J’ai écrit cette lettre dans l’intention de vous consoler, vous rappeler que vous n’êtes pas tombée dans les oubliettes mais plus j’avance, plus je me rends compte que c’est moi qui ai besoin d’être rassurée. Parce que vous savez, la terrible mentalité, cause de votre malheur, n’a pas cédé au temps et est restée chez pas mal de gens. Je n’ai pas les chiffres exacts mais ça en fait toujours trop quand on a comme but le nombre 00.
Heureusement,
Il y a des jours où la chance nous sourit et qu’on arrive à avoir le contrôle sur la manière dont cette mentalité est exprimée. Pour le reste du temps, vous nous verrez être des personnes connues uniquement pour nos chromosomes XX et pour l’eumélanine en plus de notre épiderme: “Cette femme noire”. Être femme noire, en soit, est une superbe marque de fabrique, mais malheureusement elle est souvent utilisée comme étiquette réductionniste. Ils pensent que nous sommes des produits exotiques.
J’imagine que nous les faisons penser aux saveurs exaltantes des épices: un goût à goûter.
Que les textures de nos cheveux rappellent les crinières des lions: un animal sauvage à dompter.
Que nos courbes qui ne passent jamais inaperçues évoquent en eux les dunes du désert: une terre à explorer.
Et nous voilà victimes de leur fétichisation raciale. La liste est encore longue mais voilà, les femmes noires encaissent le sexisme et le racisme, offre non disponible séparément. Cette case dans laquelle ils nous ont mis est devenue notre cage quotidienne. Nous ne pouvons plus exister ailleurs. Ils nous enferment dans leur vision, et ils décident de fermer les yeux sur tout ce qui pourrait s’y opposer. Et ça sera encore pire quand nous allons commencer à les croire. Une sorte de début de la fin: la fin des ambitions, la fin des rêves, la fin du libre arbitre, …

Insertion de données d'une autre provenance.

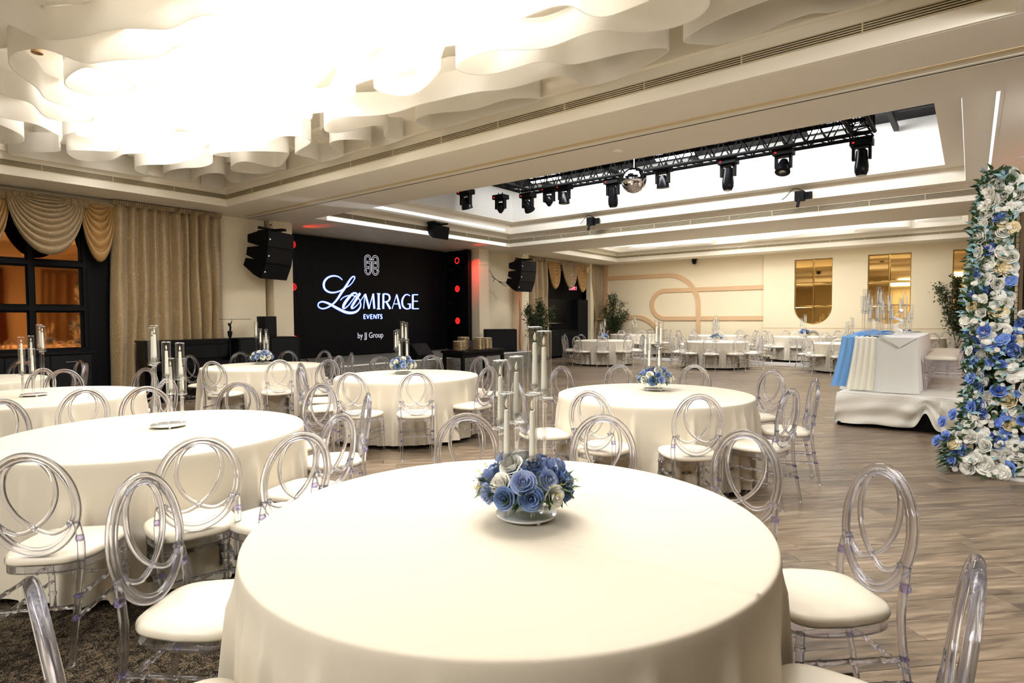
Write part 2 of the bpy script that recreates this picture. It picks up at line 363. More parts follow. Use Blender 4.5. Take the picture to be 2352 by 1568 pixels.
for p in nearp:
    mb = MB(); plank_mesh(*p[:2], tone=p[2], mb=mb)
    if p[1] < 2.76:      # cut at the carpet edge
        mb.v = [(x, max(y, 2.30), z) for x, y, z in mb.v]
    me = mb.mesh('plank', 'wood', fix=False); settone(me, mb.tones); link('plank', me, floor)
mb = MB()
for p in farp:
    n0 = len(mb.v); plank_mesh(*p[:2], tone=p[2], mb=mb)
mb.v = [(max(min(x, 3.9), -12.1), min(max(y, 2.30), 19.10), z) for x, y, z in mb.v]
me = mb.mesh('plank', 'wood', fix=False); settone(me, mb.tones); o = link('plank', me, floor); o['kind'] = 'stuff'

# walls
S('wall_back', [(-13.8, XR, YB-0.2, YB, 0, 4.6)], 'wall')
S('wall_right', [(XR, XR+0.2, YB, FY, 0, 4.6)], 'wall')
S('wall_far', [(-13.8, XR, FY, FY+0.2, 0, 4.6)], 'wall')
S('wall_left', [(-12.5, WX-0.18, YB, 1.2, 0, ZC), (-12.5, WX-0.18, 4.0, 6.95, 0, ZC), (-12.5, WX-0.18, 1.2, 4.0, 3.3, ZC),   # around the mirror niche
                (-13.0, -12.5, YB, 6.95, 0, 4.2),
                (-13.8, -13.5, 6.95, 14.2, 0, ZC),
                (-13.0, -12.48, 14.3, 17.3, 0, ZC), (-13.0, -12.55, 17.2, 20.8, 0, ZC),
                (-12.9, -12.3, 20.7, FY, 0, ZC)], 'wall')
S('wall_left_header', [(-12.5, WX-0.1, 17.2, 20.7, 3.3, ZC)], 'wall')
S('column_1', [(-13.5, WX, 7.04, 7.51, 0, ZC)], 'wall')
S('column_2', [(-12.75, WX, 13.9, 14.36, 0, ZC), (-12.78, WX+0.02, 13.88, 14.38, 3.17, 3.19)], 'wall')
S('column_3', [(-12.6, WX, 16.1, 16.5, 0, ZC)], 'wall')
S('column_4', [(-12.6, WX, 20.7, 20.95, 0, ZC)], 'wall')
# ceiling at 3.65 with coffers cut out
CX0, CX1 = -11.1, 0.18
C1 = (CX0-0.14, CX1+0.03, -1.0, 5.62); C2 = (CX0-0.05, CX1, 7.47, 14.2); C3 = (CX0+0.15, CX1, 16.2, 20.75)
T = 0.06
g_ = 0.038
def around(bx0, bx1, by0, by1, c):     # slab pieces round one coffer, none overlapping
    x0, x1, y0, y1 = c[0]-g_, c[1]+g_, c[2]-g_, c[3]+g_
    return [(bx0, x0, by0, by1, ZC, ZC+T), (x1, bx1, by0, by1, ZC, ZC+T), (x0, x1, by0, y0, ZC, ZC+T), (x0, x1, y1, by1, ZC, ZC+T)]
S('ceiling', around(-13.79, XR, YB, 6.52, C1)+around(-13.79, XR, 6.60, 15.2, C2)+around(-13.79, XR, 15.2, FY, C3), 'ceil')
S('trim_3', [(-12.3, XR, 6.50, 6.54, ZC-0.006, ZC+0.08), (-12.3, XR, 6.58, 6.61, ZC-0.006, ZC+0.08)], 'ceil')
S('trim_4', [(-12.3, XR, 6.54, 6.58, ZC-0.001, ZC+0.05)], 'ventdark')
S('trim_5', [(-12.0, XR, 6.34, 6.42, ZC-0.006, ZC-0.0005)], 'bandtan')
def coffer(name, c, top, ins1=0.32, z1=0.33, ins2=None, z2=None, mt='ceil'):
    x0, x1, y0, y1 = c; t = 0.04; b = MB()
    def ring(x0, x1, y0, y1, za, zb):
        b.box(x0-t, x0, y0-t, y1+t, za, zb); b.box(x1, x1+t, y0-t, y1+t, za, zb); b.box(x0, x1, y0-t, y0, za, zb); b.box(x0, x1, y1, y1+t, za, zb)
    def tread(x0, x1, y0, y1, i, z):
        b.box(x0-t, x0+i, y0-t, y1+t, z, z+t); b.box(x1-i, x1+t, y0-t, y1+t, z, z+t); b.box(x0+i, x1-i, y0-t, y0+i, z, z+t); b.box(x0+i, x1-i, y1-i, y1+t, z, z+t)
    ring(x0, x1, y0, y1, ZC+0.001, ZC+z1)
    tread(x0, x1, y0, y1, ins1, ZC+z1)
    x0 += ins1; x1 -= ins1; y0 += ins1; y1 -= ins1
    if ins2:
        ring(x0, x1, y0, y1, ZC+z1+t, ZC+z2); tread(x0, x1, y0, y1, ins2, ZC+z2)
        x0 += ins2; x1 -= ins2; y0 += ins2; y1 -= ins2
        struct(name, b, mt); b = MB(); ring(x0, x1, y0, y1, ZC+z2+t, top); struct(name+'_shaft', b, 'pit')
        b = MB(); b.box(x0-t, x1+t, y0-t, y1+t, top, top+t); struct(name+'_top', b, 'black')
    else:
        ring(x0, x1, y0, y1, ZC+z1+t, top); struct(name, b, mt)
    return x0, x1, y0, y1
i1 = coffer('ceiling_coffer_front', C1, 4.5, 0.07)
S('ceiling_coffer_front_top', [(i1[0]-.04, i1[1]+.04, i1[2]-.04, i1[3]+.04, 4.5, 4.54)], 'ceil')
i2 = coffer('ceiling_coffer_middle', C2, 5.21, 0.32, 0.33, 0.30, 0.61)
i3 = coffer('ceiling_coffer_rear', C3, 4.5, 0.3)
S('ceiling_coffer_rear_top', [(i3[0]-.04, i3[1]+.04, i3[2]-.04, i3[3]+.04, 4.5, 4.54)], 'glow_far')
# linear air vents along the coffer sides that the photograph shows
def vent(name_label, x0, x1, y0, y1, z0, z1, side, n=3, dz=None):
    t = thing('air_vent', name_label, 'air vent', ((x0+x1)/2, (y0+y1)/2, z0))
    cx, cy = (x0+x1)/2, (y0+y1)/2; h = z1-z0
    b = MB()
    if side == 'y':   # on a face that looks toward -Y
        b.box(x0-cx, x1-cx, -0.004, 0.0, 0, h); b.obj('backing', 'ventdark', t)
        for k in range(n+1):
            b = MB(); z = h*k/n; b.box(x0-cx, x1-cx, -0.016, -0.004, z-0.0045, z+0.0045); b.obj('slat', 'vent', t)
        L = x1-x0; m = max(2, int(L/0.9))
        for k in range(m+1):
            b = MB(); x = x0-cx+L*k/m; b.box(x-0.006, x+0.006, -0.018, -0.004, -0.004, h+0.004); b.obj('divider', 'vent', t)
    else:
        b.box(0.0, 0.004, y0-cy, y1-cy, 0, h); b.obj('backing', 'ventdark', t)
        for k in range(n+1):
            b = MB(); z = h*k/n; b.box(0.004, 0.016, y0-cy, y1-cy, z-0.0045, z+0.0045); b.obj('slat', 'vent', t)
        L = y1-y0; m = max(2, int(L/0.9))
        for k in range(m+1):
            b = MB(); y = y0-cy+L*k/m; b.box(0.004, 0.018, y-0.006, y+0.006, -0.004, h+0.004); b.obj('divider', 'vent', t)
    return t
vent('long slotted air vent on the beam side of the wavy ceiling recess', C1[0], C1[1], C1[3], C1[3], 3.785, 3.865, 'y', 4)
vent('long slotted air vent above the big curtain, on the wavy ceiling recess', C1[0], C1[0], C1[2], C1[3], 3.785, 3.865, 'x', 4)
vent('long slotted air vent behind the truss, below the white ceiling pit', C2[0], C2[1], C2[3], C2[3], 3.76, 3.86, 'y', 4)
vent('long slotted air vent over the big screen, below the white ceiling pit', C2[0], C2[0], C2[2], C2[3], 3.76, 3.86, 'x', 4)
vent('slotted air vent of the far ceiling recess, above the ribbed wall', C3[0], C3[1], C3[3], C3[3], 3.80, 3.86, 'y', 3)
vent('short slotted air vent of the far ceiling recess, above the gold swags', C3[0], C3[0], C3[2], C3[3], 3.80, 3.86, 'x', 3)
def strip(label, box, m='strip'):
    b = MB(); b.box(*box); o = b.obj('led_strip', m); tag(o, label, 'light strip'); return o
strip('glowing white light strip in the ceiling recess edge over the big screen', (C2[0]+.002, C2[0]+.014, C2[2]+.3, C2[3]-.15, 3.656, 3.745))
strip('glowing white light strip in the right edge of the middle ceiling recess', (C2[1]-.03, C2[1]-.002, C2[2]+.02, C2[3]-.1, 3.652, 3.675))
strip('glowing white light strip one step up, over the big screen', (C2[0]+.322, C2[0]+.33, C2[2]+.6, C2[3]-.6, 4.03, 4.10))
strip('thin glowing light strip one step up, right side of the middle recess', (C2[1]-.322, C2[1]-.314, C2[2]+.4, C2[3]-.4, 3.98, 3.99))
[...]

Faire couler l’encre est une manière de jeter l’ancre un moment avant de reprendre le large pour se repérer, se rappeler du passé, contempler le chemin traversé, apprécier les changements instaurés par ces révolutionnaires, et visualiser ce qui reste à affronter mais surtout pour respirer, et …
…vous êtes cette bouffée d’air frais !
Et Dieu sait à quel point j’en ai besoin ! Il n’est pas facile de l’admettre quand on se veut être une battante, mais auprès de vous, je peux le dire : je suis claquée! Les injustices de ce monde font que chaque jour se doit d’être une lutte. J’ai souvent cette image de mur d’escalade sans fin, dont les prises, en plus d’être rares, sont glissantes, difficiles à saisir. Or lâcher, c’est prendre le risque de se casser la gueule. Et ici, personne ne veut se casser la gueule.
Alors vous écrire, c’est aussi ma manière de me créer des prises où appuyer mes pieds et où accrocher mes mains. Vous dégagez une énergie dans laquelle je puise un inexplicable espoir que je ne cherche plus à comprendre. C’est peut-être ça l’inspiration !
Ma chère Sawtche,
Ce moment de répit que vous m’accordez me nourrit, me rappelle les pourquoi, et m’éclaircit les comment, et j’en suis sincèrement reconnaissante. Avec toute mon affection, en votre mémoire, à nos espoirs et à nos prochaines victoires.
Serrez-moi dans vos bras.
De la part d’une femme, jeune et noire comme vous, ou presque.